During that 365 days I worked between the parallel runways in a mobile radar unit at DaNang AB, and we were housed in a 2-story barracks in the main compound east of the runways. While there we experienced 12 rocket attacks (from Security Police records, 158 rockets hit the airbase during that year).
I took these pictures on July 5, 1971, at 07:45 AM at "Gunfighter Village" Danang AB. At about 1 AM, there was a rocket attack, 10 rockets were fired onto the base, one rocket hit this Fuel Maintenance barracks. Initially, there were three dead and two still missing. Later in the morning, all personnel were accounted for; 5 were dead, and there were 37 wounded (from my notes on the backs of the pictures and Security Police records).
These barracks had sheet-metal roofs. During an attack, the base sirens would wind up, and by the time the sirens were fully on, the attack was usually over. When the rockets would hit close to our barracks, I remember distinctly the sound of shrapnel and debris sliding down the metal roof over my head (they'd usually attacked at night, and I would hit the floor with my flak jacket and helmet on, right out of a dead sleep on the top bunk).

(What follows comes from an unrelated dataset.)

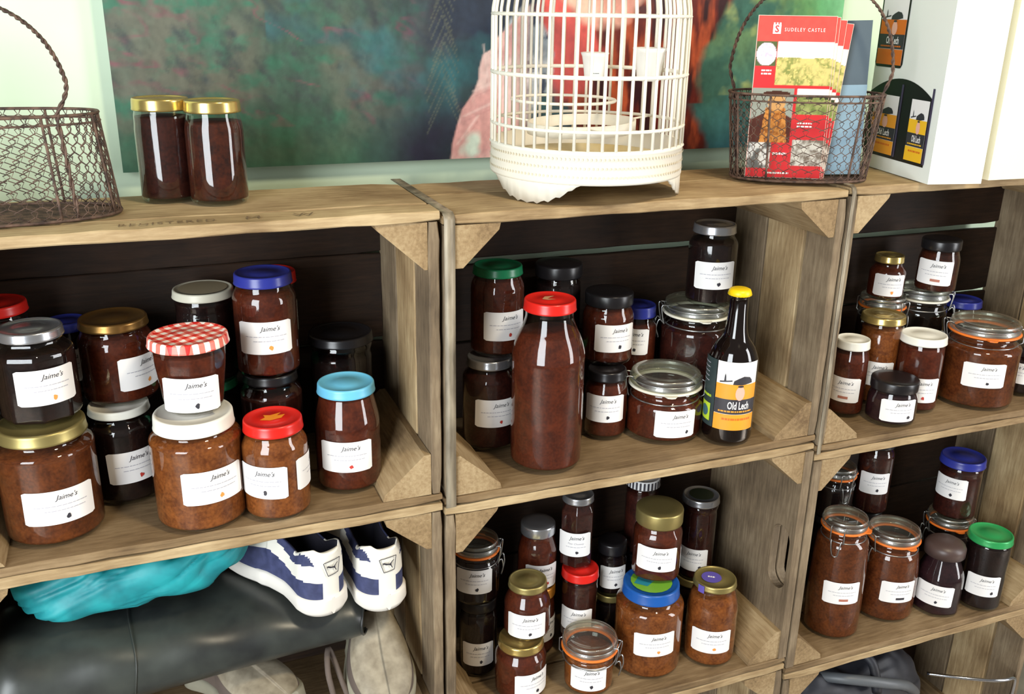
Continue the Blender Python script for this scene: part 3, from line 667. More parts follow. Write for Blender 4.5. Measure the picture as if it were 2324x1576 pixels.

The lower picture was taken in-between the runways dozens of yards from our mobile radar unit. I'm holding the tail end of a 122mm rocket, standing in a crater on the access road. These rockets were indirectly & clandestinely fired within 6 miles of the airbase.

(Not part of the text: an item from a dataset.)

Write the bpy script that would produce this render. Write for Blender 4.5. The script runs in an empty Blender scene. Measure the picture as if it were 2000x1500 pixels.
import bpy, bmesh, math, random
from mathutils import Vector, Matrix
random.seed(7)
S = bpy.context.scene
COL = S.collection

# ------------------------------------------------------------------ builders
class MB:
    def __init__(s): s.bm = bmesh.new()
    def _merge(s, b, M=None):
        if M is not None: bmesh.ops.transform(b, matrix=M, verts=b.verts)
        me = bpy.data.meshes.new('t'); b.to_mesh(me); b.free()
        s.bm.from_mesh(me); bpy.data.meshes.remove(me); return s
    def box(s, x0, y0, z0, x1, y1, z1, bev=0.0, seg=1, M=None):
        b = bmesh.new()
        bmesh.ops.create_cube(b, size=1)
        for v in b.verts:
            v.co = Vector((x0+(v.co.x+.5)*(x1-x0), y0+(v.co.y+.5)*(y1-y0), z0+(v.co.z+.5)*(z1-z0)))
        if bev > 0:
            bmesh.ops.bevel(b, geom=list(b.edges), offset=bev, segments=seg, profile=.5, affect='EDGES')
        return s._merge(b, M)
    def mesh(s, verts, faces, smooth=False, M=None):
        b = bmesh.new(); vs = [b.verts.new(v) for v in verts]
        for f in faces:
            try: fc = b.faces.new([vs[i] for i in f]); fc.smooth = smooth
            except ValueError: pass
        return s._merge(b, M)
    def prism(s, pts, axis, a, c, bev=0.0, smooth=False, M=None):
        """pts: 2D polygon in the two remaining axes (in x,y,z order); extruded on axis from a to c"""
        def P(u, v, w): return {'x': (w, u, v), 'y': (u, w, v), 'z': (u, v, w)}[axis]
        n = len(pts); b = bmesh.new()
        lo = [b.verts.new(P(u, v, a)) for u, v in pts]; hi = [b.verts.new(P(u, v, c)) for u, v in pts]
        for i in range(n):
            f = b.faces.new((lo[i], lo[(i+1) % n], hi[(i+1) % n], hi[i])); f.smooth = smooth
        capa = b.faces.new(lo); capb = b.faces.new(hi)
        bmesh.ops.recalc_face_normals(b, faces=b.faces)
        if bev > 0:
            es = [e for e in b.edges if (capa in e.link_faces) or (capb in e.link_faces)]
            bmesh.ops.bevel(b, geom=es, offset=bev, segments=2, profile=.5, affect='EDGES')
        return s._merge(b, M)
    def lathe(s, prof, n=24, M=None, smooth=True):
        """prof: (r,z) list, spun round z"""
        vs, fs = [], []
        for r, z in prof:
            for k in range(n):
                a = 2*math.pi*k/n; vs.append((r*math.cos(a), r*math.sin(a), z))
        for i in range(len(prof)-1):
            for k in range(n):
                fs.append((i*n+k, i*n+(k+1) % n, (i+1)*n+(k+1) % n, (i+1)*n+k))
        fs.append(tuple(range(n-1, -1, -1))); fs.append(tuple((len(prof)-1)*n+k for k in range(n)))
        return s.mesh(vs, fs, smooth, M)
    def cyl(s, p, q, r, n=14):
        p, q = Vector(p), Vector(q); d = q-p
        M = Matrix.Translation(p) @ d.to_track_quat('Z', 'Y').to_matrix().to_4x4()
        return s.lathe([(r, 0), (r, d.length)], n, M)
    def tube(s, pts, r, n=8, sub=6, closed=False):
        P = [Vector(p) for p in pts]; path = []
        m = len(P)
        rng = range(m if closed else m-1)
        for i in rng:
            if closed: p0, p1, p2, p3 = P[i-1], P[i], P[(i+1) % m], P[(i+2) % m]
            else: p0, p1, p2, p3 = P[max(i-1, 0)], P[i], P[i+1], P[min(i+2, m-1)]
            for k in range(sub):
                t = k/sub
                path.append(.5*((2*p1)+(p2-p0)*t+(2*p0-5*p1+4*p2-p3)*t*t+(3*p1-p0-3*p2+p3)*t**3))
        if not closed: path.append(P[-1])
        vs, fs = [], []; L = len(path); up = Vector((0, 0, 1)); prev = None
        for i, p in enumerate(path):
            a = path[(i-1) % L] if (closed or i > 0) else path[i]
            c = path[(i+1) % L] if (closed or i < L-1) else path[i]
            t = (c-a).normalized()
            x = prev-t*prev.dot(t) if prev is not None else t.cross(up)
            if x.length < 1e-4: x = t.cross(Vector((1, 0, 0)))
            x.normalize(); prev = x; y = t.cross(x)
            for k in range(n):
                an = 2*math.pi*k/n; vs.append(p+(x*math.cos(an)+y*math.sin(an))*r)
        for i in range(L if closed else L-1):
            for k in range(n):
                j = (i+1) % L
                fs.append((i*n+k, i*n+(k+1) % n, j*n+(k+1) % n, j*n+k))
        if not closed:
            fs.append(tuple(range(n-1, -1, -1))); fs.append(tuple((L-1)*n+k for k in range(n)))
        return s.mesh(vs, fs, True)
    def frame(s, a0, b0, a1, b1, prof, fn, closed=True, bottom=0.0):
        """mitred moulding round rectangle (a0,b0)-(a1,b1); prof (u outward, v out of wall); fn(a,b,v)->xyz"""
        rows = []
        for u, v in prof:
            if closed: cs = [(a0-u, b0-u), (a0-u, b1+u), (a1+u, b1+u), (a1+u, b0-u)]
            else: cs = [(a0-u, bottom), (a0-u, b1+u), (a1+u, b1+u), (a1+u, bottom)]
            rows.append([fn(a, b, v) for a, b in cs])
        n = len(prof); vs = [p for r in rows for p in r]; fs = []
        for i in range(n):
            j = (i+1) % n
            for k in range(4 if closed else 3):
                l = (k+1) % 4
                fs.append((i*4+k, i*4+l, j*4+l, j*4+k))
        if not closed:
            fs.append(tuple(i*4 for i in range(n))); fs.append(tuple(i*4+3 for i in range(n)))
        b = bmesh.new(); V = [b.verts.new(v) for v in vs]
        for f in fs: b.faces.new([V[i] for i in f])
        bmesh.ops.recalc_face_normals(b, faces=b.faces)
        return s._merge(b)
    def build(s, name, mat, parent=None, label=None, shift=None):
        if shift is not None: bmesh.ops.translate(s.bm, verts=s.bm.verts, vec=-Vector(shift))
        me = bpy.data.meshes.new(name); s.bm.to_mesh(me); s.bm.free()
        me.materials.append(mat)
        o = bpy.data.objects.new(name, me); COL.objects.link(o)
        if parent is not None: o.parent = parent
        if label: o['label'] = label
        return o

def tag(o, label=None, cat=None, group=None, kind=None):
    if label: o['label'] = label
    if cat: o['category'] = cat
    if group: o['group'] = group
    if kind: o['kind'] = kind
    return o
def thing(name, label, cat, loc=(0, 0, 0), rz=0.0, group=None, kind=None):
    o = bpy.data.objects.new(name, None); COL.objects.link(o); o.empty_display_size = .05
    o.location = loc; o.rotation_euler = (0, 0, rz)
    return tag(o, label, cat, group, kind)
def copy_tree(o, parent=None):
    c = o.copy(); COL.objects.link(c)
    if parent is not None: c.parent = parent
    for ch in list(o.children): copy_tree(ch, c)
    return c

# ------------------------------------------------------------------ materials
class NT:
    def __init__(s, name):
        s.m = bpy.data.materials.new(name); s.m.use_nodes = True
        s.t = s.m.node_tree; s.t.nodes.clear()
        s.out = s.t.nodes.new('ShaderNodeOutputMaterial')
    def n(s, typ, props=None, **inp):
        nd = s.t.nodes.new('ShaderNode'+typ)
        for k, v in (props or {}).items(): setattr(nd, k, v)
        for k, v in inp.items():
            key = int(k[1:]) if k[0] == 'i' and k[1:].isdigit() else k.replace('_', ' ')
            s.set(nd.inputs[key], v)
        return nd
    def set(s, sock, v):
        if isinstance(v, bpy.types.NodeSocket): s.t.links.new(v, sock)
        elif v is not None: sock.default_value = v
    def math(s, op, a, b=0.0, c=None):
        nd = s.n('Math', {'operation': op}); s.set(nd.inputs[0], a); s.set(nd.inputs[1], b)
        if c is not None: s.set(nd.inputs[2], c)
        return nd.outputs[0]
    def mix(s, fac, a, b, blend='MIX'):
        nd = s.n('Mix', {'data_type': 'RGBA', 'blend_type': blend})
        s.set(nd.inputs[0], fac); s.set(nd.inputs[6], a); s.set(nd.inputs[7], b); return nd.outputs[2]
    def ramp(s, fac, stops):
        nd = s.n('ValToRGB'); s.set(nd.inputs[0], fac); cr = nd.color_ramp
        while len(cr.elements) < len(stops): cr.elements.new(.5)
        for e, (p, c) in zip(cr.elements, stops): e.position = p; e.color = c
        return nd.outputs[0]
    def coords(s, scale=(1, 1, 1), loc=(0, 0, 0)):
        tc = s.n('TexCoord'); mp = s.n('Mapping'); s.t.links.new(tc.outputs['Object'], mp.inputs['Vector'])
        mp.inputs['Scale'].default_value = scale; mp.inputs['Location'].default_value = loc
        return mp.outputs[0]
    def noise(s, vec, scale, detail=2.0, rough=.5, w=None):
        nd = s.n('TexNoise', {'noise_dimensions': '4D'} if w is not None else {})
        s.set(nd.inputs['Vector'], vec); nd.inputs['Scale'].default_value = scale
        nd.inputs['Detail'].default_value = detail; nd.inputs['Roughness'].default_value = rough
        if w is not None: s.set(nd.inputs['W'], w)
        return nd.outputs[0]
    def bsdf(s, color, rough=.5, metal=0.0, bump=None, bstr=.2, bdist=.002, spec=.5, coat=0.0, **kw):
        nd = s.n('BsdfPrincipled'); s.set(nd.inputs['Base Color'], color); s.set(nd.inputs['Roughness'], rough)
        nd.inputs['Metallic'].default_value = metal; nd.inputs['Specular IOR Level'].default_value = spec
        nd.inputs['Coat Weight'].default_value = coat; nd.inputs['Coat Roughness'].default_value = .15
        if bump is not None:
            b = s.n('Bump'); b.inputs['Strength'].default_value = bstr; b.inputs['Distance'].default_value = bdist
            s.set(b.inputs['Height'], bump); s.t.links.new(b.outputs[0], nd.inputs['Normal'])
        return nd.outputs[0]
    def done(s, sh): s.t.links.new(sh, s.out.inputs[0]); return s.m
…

One day, during a break, standing outside of our mobile radar unit in-between the runways, I observed a flight of 2 F-4s attacking ground targets within 10 miles south of the airbase.

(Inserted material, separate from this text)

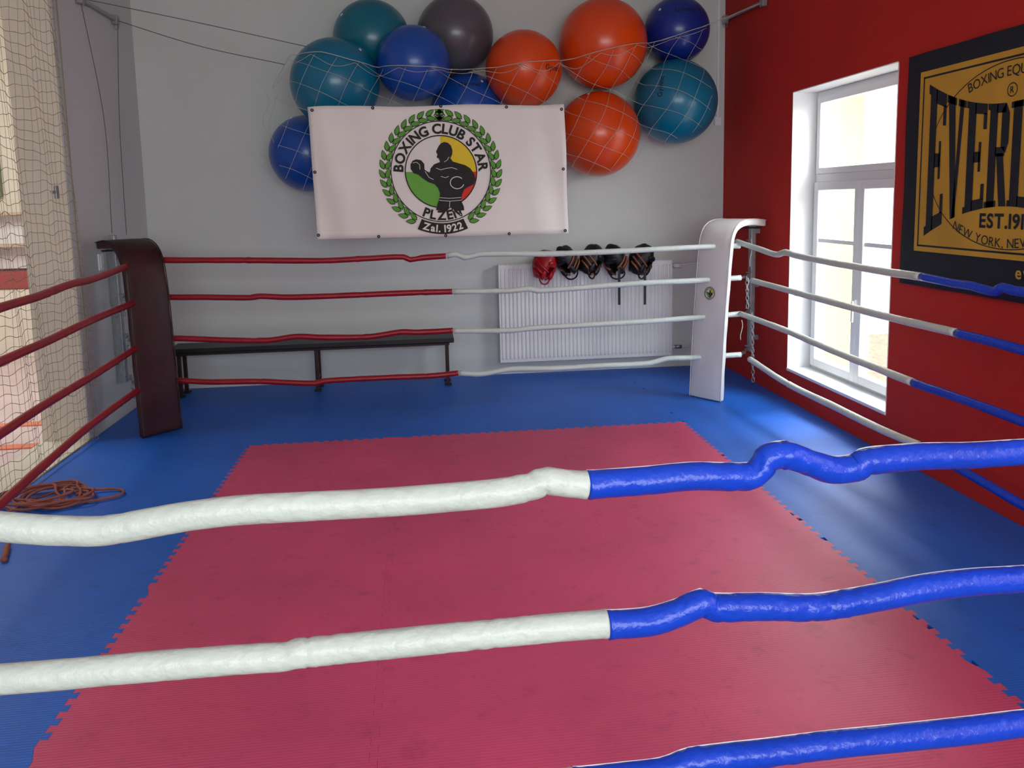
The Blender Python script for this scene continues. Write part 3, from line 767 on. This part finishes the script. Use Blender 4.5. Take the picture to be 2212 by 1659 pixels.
def pad(bar_, base, w, m, label, prof, emb=False, th=.05):
    b0 = Vector((*bar_, 0)); b1 = Vector((*base, 0)); L_ = (b1 - b0).length; d = (b1 - b0).normalized(); n_ = Vector((-d.y, d.x, 0))
    ro = empty('corner_pad', (b1.x, b1.y, 0), label, 'corner pad')
    sp = spline([b0 + d * (f * L_) + Vector((0, 0, z)) for f, z in prof], .035)
    mb = MB(); vs = []; k = len(sp)
    for i, p in enumerate(sp):
        t = (sp[min(i+1, k-1)] - sp[max(i-1, 0)]).normalized(); inn = t.cross(n_).normalized()
        if inn.dot(Vector((0, 0, -1)) - d) < 0: inn = -inn
        ww = w / 2 * (1 + .012 * math.sin(i * .9))
        pu = .007 * noise.noise(p * 6)
        vs += [p - n_ * ww, p - n_ * ww * .5 - inn * (.006 + pu), p + n_ * ww * .5 - inn * (.006 + pu), p + n_ * ww, p + n_ * ww + inn * th, p - n_ * ww + inn * th]
    fs = []
    for i in range(k - 1):
        for j in range(6): fs.append((i*6 + j, i*6 + (j+1) % 6, (i+1)*6 + (j+1) % 6, (i+1)*6 + j))
    fs += [(0,1,2,3,4,5), tuple((k-1)*6 + j for j in (5,4,3,2,1,0))]
    mb.add(vs, fs); mb.build('padding', M[m], ro, smooth=True, bevel=.012)
    for sgn in (1, -1):
        mb = MB(); mb.tube([p + n_ * sgn * (w / 2 + .001) for p in sp], .004, 6)
        mb.build('piping', M[m], ro, smooth=True, fixn=False)
    if emb:
        z0 = .84; i = min(range(k), key=lambda q: abs(sp[q].z - z0) + (0 if q > k * .4 else 9))
        p = sp[i]; t = (sp[i-1] - sp[i+1]).normalized(); nr = d.copy(); nr = (nr - t * nr.dot(t)).normalized(); ux = t.cross(nr).normalized()
        emblem(ro, p + nr * .014, ux, t, nr, .05, .0006, True)
    mb = MB(); q = b0 + d * .06; mb.bar(q + Vector((0, 0, prof[0][1] - .06)) - n_ * w * .45, q + Vector((0, 0, prof[0][1] - .06)) + n_ * w * .45, .03, .012); mb.build('strap', M['rubber'], ro)
pad((-2.20, 6.03), (-1.867, 5.70), .29, 'padred', 'dark maroon padded corner cushion bent over its post beside the side net',
    [(0,1.36),(.25,1.375),(.5,1.365),(.68,1.32),(.80,1.24),(.86,1.12),(.90,.95),(.94,.6),(.97,.3),(1,.003)])
pad((2.70, 6.22), (2.196, 5.88), .29, 'padwhite', 'white padded corner cushion with a small round emblem near the red wall',
    [(0,1.395),(.3,1.41),(.55,1.40),(.70,1.36),(.79,1.28),(.83,1.16),(.86,1.0),(.89,.84),(.93,.6),(.97,.3),(1,.003)], True)

# ------------------------------------------------------------ radiator
rx0, rx1, rz0, rz1, ryf = .69, 2.29, .13, 1.015, 6.99
ra = empty('radiator', ((rx0 + rx1) / 2, 7.05, rz0), 'large white ribbed panel radiator on back wall under the headguards', 'radiator')
mb = MB(); nrib = 44
vs = []; fs = []
xsn = [k / (nrib * 4) for k in range(nrib * 4 + 1)]; tz = [0, .03, .05, .95, .97, 1]
for t in tz:
    for i, s in enumerate(xsn):
        q = i % 4; dep = .008 if (q in (2, 3) and .04 < t < .96) else 0
        vs.append(Vector((rx0 + (rx1 - rx0) * s, ryf + .012 - dep, rz0 + (rz1 - rz0) * t)))
nn_ = len(xsn)
for j in range(len(tz) - 1):
    for i in range(nn_ - 1): fs.append((j*nn_ + i, j*nn_ + i + 1, (j+1)*nn_ + i + 1, (j+1)*nn_ + i))
mb.add(vs, fs); mb.build('front_panel', M['radiator'], ra, fixn=False)
mb = MB(); mb.box((rx0 + .01, ryf + .014, rz0 + .01), (rx1 - .01, 7.09, rz1 - .015)); mb.build('core', M['radiator'], ra)
for x in (rx0, rx1):
    mb = MB(); mb.box((x - .004, ryf + .005, rz0 + .005), (x + .004, 7.095, rz1 + .004)); mb.build('side_cover', M['radiator'], ra)
mb = MB(); mb.box((rx0, ryf + .005, rz1 - .006), (rx1, ryf + .02, rz1 + .006)); mb.box((rx0, 7.08, rz1 - .006), (rx1, 7.095, rz1 + .006))
for k in range(40):
    x = rx0 + .02 + k * .04; mb.box((x, ryf + .019, rz1 - .006), (x + .012, 7.081, rz1 + .004))
mb.build('top_grille', M['radiator'], ra)
mb = MB(); mb.tube([(rx1, 7.05, rz1 - .05), (rx1 + .06, 7.05, rz1 - .05), (rx1 + .13, 7.06, rz1 - .045), (WR - .2, 7.08, rz1 - .03)], .009, 8); mb.build('pipe', M['pvc'], ra, smooth=True)
mb = MB(); mb.tube([(rx1, 7.05, rz0 + .07), (rx1 + .2, 7.06, rz0 + .07)], .009, 8); mb.build('pipe', M['pvc'], ra, smooth=True)
mb = MB(); mb.tube([(rx1 + .03, 7.05, rz1 - .05), (rx1 + .1, 7.05, rz1 - .05)], [.02, .024], 14); mb.build('valve', M['pvc'], ra, smooth=True)
mb = MB(); mb.tube([(rx1 + .05, 7.05, rz0 + .07), (rx1 + .11, 7.05, rz0 + .07)], .018, 14); mb.build('valve', M['steel'], ra, smooth=True)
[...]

Looking back, SSgt Robert Murray stands out as someone I would like to connect with from my Vietnam tour of duty. He was also an air traffic controller and worked in the Danang Tower. We played many hours of handball in the main compound court (with rotating shift work, we played days and nights). We all worked rotating shifts (If I remember correctly, they were 8-hours). In nearly 52 years, many names and details have faded from memory.

After my tour in Vietnam.
I didn’t receive any citations for my Vietnam service, when I inquired, I was told they chose not to award me any.
My Air Force service ended 45 years later (27 in uniform, 18 as an Air Force GS civilian employee).
After my Vietnam tour of duty (stationed at Seymour Johnson AFB, N.C), I received an AFROTC scholarship for enlisted personnel, obtained my Bachelor and Master degrees (U. of Maryland, College Park, MD), and just made it into Air Force pilot training under the age limit. After obtaining my pilot wings I flew for 12 years… taught at the Air Force Academy and worked Air Force Service and Joint doctrine as a staff officer. I was offered an AF civilian doctrine analyst position at the Air Force Doctrine Center until full retirement. I mostly worked the Center’s doctrine publishing). I’m a lifetime member of the DAV.
In the late 1990s, my wife Ginny and I (we married in 1979) trained in marriage mentoring. For the last 26-plus years, we’ve been marriage mentoring, both in preparing couples for marriage and marriage enrichment. It has been, and continues to be, a ministry and passion for us.
My worldview (the lens through which I look at the world, i.e., reality and how I interpret it) changed completely while serving in the Air Force. In the early part of the first ten years of service, I was very self-centered. I also had an attitude problem (I can even see it in my need for a haircut!).
Twenty years in, and my identity was Air Force blue (being married to an AF officer, it was actually "our" identity); we were “all in,” and it was all I knew. Looking back, it was life-consuming at that time.
Thirty years in, I was mentoring, reflecting, analyzing, and publishing (retired from uniformed service and shifted into Air Force civilian [GS] service as a doctrine analyst).
By forty years in, I was advising, writing, speaking, teaching, mentoring, and even "pastoring" (so I pursued a Master of Divinity degree, striving to be better equipped--it took seven years to complete).
Approaching the 48-year point (at age 66), I fully retired from the Air Force. Ginny and I are proud and thankful for our "time" and all the opportunities we had individually and together while serving.
Reflecting on my career and approach to life, I think differently about the fundamental questions of life; origin... control... purpose... plan... future. At the center of a worldview are the ultimate beliefs an individual holds, and I hold and try living a Christian worldview.
Needless to say, that Vietnam tour was an early, formative turning point in my life; physically, emotionally, and spiritually. It set me on a pathway of lifelong learning. I stayed in the military to take advantage of all the opportunities (education, advancement, travel) that were available to me, not knowing when I started that this would be my life career. I’m very grateful to have served.